The NCAA's Academic Progress Rate has cracks, and Jacksonville State has fallen through them to the edge of a postseason ban in football.As JSU waits out its latest appeal on the matter, its case should become a case study on what the NCAA has fixed and needs to fix.
It's all a matter of simple math, the concept on which the NCAA built the APR … 1+1= 2.
If an athlete completes an academic term in good standing (one point) and returns for the next term (one point), then the school gets the maximum two points.
It seems simple enough, but nothing from the NCAA is ever that simple.
Retention is half of the equation, and attrition has put JSU in this hole.
The NCAA acknowledged that JSU lost several points because of disciplinary actions. Sources have told The Star that dismissing players, some in good academic standing, cost the school as many as 15 points.
Having those points would raise JSU's four-year score from 882 to 897, three points short of what the school needed to avoid the postseason ban for the 2009 season. JSU likely could have made up three points in player transfers. The Gamecocks lost 12 players that way in one summer.
The NCAA patched the transfer hole last year, but three of the four academic years covered in JSU's current APR score fell before the patch.
It might not have been enough to get JSU to the benchmark 925 APR, but it likely would have pushed JSU past the 900 needed by previous offenders to avoid a postseason ban.
The question now is whether the NCAA Division I board of directors will patch over the APR's remaining cracks and give JSU at least a one-year reprieve on the postseason ban.
The board is known as a more big-picture body. This compared to the Committee on Academic Performance, which denied JSU's waiver request in May.
And when the NCAA's big-picture people are done dispensing JSU's case, they need to patch the APR for discipline issues.
The current system puts schools in a potential bind …. dismiss a player with discipline problems or keep that player to bolster the APR's retention number.
JSU has dismissed a handful of players in the past couple of years. Among the more notable cases was former starting quarterback Cedric Johnson, who was arrested on drug and weapons charges two years ago.
Players savvy enough about the APR can use it to fight discipline. They know the school has incentive to keep them on the roster, but for how many offenses?
How many chances must a coach give?
And once a player is dismissed, he's lost his biggest incentive to maintain academic standing. Playing eligibility no longer an issue, he might blow off the rest of an academic term and cost the school another APR point.
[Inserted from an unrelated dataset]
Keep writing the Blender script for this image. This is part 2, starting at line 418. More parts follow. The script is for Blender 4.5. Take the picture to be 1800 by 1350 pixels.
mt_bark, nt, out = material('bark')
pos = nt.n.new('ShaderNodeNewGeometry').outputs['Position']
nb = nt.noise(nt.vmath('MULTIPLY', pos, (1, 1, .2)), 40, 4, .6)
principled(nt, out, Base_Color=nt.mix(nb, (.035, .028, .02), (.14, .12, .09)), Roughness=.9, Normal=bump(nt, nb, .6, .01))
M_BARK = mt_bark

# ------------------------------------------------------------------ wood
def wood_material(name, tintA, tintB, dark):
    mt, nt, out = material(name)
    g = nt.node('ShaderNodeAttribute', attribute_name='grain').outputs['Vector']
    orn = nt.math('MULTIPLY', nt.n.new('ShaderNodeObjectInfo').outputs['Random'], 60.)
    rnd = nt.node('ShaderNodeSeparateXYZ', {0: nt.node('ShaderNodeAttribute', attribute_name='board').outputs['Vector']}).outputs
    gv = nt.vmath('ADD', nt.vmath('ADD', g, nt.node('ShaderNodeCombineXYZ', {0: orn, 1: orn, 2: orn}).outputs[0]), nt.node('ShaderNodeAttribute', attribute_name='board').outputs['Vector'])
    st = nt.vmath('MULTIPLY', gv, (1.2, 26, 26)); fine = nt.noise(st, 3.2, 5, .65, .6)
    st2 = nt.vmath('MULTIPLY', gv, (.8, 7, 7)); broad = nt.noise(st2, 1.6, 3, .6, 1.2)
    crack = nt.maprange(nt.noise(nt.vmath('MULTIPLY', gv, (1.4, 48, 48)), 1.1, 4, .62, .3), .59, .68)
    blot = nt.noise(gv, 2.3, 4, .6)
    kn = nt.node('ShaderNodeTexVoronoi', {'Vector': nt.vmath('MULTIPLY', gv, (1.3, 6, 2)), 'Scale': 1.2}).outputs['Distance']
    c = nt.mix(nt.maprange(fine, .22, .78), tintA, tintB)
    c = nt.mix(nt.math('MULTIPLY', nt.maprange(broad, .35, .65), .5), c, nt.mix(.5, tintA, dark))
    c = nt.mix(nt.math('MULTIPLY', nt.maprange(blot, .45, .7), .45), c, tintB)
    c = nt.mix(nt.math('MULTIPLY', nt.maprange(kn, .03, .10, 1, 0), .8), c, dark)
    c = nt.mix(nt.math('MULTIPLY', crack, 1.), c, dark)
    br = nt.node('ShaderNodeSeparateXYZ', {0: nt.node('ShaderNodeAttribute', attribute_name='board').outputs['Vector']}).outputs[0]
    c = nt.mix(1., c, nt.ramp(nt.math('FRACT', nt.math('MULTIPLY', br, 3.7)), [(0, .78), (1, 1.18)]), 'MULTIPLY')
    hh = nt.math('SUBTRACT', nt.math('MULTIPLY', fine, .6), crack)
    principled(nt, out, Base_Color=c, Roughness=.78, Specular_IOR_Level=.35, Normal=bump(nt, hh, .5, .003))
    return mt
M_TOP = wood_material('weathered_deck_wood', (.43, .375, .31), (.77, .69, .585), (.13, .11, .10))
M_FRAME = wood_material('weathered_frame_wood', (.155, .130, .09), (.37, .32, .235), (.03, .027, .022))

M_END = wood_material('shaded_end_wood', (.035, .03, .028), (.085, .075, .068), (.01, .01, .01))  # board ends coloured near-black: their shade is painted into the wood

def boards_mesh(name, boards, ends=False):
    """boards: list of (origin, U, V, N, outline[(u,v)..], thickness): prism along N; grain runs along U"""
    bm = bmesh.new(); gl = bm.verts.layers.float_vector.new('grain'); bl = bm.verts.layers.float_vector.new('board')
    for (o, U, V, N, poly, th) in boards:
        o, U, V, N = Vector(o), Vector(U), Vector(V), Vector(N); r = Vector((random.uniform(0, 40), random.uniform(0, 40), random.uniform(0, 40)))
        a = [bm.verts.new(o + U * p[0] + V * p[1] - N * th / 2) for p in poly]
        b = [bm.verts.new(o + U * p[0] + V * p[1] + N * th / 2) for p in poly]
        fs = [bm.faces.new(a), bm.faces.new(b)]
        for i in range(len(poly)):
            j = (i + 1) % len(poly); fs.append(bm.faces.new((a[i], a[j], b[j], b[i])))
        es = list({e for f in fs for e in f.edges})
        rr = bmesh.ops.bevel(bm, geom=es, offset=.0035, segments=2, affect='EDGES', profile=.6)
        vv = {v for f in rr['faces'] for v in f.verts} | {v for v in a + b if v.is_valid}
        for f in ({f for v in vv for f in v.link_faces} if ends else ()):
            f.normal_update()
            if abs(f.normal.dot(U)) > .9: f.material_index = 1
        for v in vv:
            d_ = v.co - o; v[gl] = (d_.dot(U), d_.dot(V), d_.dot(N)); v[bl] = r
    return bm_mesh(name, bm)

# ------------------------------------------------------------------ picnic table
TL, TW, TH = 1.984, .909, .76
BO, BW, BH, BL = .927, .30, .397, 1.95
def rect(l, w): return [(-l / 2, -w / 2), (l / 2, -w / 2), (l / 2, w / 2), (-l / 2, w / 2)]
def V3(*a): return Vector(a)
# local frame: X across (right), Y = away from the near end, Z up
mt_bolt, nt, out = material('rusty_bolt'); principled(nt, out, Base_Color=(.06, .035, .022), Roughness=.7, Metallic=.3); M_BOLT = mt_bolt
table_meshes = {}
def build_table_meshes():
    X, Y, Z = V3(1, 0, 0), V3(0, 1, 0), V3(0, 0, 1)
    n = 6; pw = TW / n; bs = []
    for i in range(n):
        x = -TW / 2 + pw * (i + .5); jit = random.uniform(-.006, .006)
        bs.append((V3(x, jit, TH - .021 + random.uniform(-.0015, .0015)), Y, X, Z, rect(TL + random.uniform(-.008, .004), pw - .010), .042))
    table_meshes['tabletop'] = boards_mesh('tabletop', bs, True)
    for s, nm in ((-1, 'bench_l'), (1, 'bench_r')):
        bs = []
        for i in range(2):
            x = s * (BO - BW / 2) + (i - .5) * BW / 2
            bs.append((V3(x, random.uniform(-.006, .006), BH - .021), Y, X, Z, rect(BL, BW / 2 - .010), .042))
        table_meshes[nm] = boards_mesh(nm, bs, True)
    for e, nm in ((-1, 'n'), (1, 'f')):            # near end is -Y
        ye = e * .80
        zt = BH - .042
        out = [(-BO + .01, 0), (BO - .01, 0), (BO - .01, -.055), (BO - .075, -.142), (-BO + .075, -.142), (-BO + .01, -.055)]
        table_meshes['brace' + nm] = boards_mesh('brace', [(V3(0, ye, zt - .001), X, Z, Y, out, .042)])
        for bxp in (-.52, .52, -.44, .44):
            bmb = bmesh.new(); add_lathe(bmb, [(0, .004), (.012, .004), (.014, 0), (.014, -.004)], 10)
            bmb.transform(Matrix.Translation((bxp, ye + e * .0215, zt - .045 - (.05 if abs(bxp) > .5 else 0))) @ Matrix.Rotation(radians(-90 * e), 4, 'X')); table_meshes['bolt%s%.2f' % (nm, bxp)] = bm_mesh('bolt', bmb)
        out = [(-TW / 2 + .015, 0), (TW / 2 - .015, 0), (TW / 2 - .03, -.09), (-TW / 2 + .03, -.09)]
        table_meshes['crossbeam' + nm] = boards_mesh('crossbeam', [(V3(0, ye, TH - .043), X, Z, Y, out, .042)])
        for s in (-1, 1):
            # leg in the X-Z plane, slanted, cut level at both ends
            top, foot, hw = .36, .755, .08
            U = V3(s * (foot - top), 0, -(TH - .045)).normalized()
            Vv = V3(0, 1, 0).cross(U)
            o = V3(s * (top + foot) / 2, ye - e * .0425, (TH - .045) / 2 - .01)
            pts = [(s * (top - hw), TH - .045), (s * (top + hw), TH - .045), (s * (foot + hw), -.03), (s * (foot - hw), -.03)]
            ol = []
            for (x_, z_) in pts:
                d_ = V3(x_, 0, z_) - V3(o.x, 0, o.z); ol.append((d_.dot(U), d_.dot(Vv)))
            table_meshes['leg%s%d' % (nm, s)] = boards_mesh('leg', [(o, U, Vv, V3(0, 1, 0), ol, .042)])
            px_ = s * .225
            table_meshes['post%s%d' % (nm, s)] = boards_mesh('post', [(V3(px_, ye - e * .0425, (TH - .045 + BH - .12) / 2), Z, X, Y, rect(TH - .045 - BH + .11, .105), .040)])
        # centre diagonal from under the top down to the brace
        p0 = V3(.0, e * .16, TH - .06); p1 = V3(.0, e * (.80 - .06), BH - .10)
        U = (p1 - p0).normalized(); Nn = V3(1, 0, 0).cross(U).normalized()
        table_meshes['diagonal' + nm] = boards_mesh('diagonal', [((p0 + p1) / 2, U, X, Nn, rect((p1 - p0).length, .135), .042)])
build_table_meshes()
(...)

Image consciousness drives a lot of NCAA legislation, and the body's top heads should see that the APR can force a conflict. Either keep a player and risk embarrassing headlines for off-field issues or dismiss him and lose APR points … an embarrassment on the academic side.
The smart people who devised the APR — which is hardly unreasonable, based on its goal to produce a 50 percent graduate rate — should come up with another patch to head off the discipline conflict.
Partly because JSU chose discipline, it's staring down the barrel.